MAT022A final exam review session

MAT022A

• $(A\cdot B{)}^{-1}=B^{-1}\cdot A^{-1}$, notice how the order is inverted
• find solution for $A\cdot \overline{x}=\overline{b}$
  • find rref of A
  • find special solutions by finding $\mathrm{rref}(A)\cdot \overline{x}=\overline{0}$
    • Find one special solution for each free variable by setting the other free variables to 0. Repeat for all free variables
  • find a particular solution by setting free variables to 0, which means free variables should just be the corresponding entry in the augmented column
  • the set of all solutions is particular solution + s times special solution 1 + t times solution 2 + …, where s,t,… represents any real number
• find (basis for) nullspace of A
  • find rref of A
  • find special solutions of $A\cdot \overline{x}=\overline{0}$
  • special solutions form a basis over the nullspace of A
• find (basis for) column space of A
  • find rref of A
  • check which columns of rref contains pivots; the corresponding columns in the original A form a basis over the column space
• find (basis for) rowspace of A
  • find rref of A
  • rref rows that contain a pivot forms a basis over the rowspace (OK to use rref rows)
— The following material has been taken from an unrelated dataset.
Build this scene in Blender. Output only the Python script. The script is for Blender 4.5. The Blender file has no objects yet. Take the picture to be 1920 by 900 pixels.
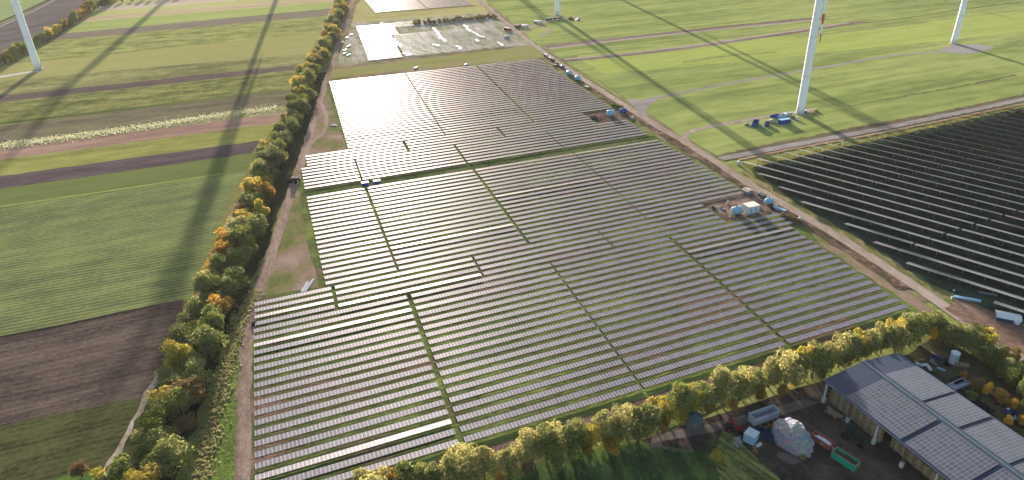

• check if a set of vectors are linearly independent
  • method 1: rref
    • combine vectors into a matrix A
    • find rref of A and see if the rank is equal to n
  • method 2: see if the only linear combination that forms $\overline{0}$ is the trivial all zeros solution
    • write the vector equation out
    • convert vector equation to a system of equations
    • solve system of equations and see if all coefficients are 0 (LI).
• Find least squares solution to $A\cdot \overline{x}=\overline{b}$
  • Solve $A^T\cdot A\cdot \overline{x}=A^T\cdot \overline{b}$
  • Multiply both sides by $(A^T\cdot A{)}^{-1}$
  • $\overline{x}=(A^T\cdot A{)}^{-1}\cdot A^T\cdot \overline{b}$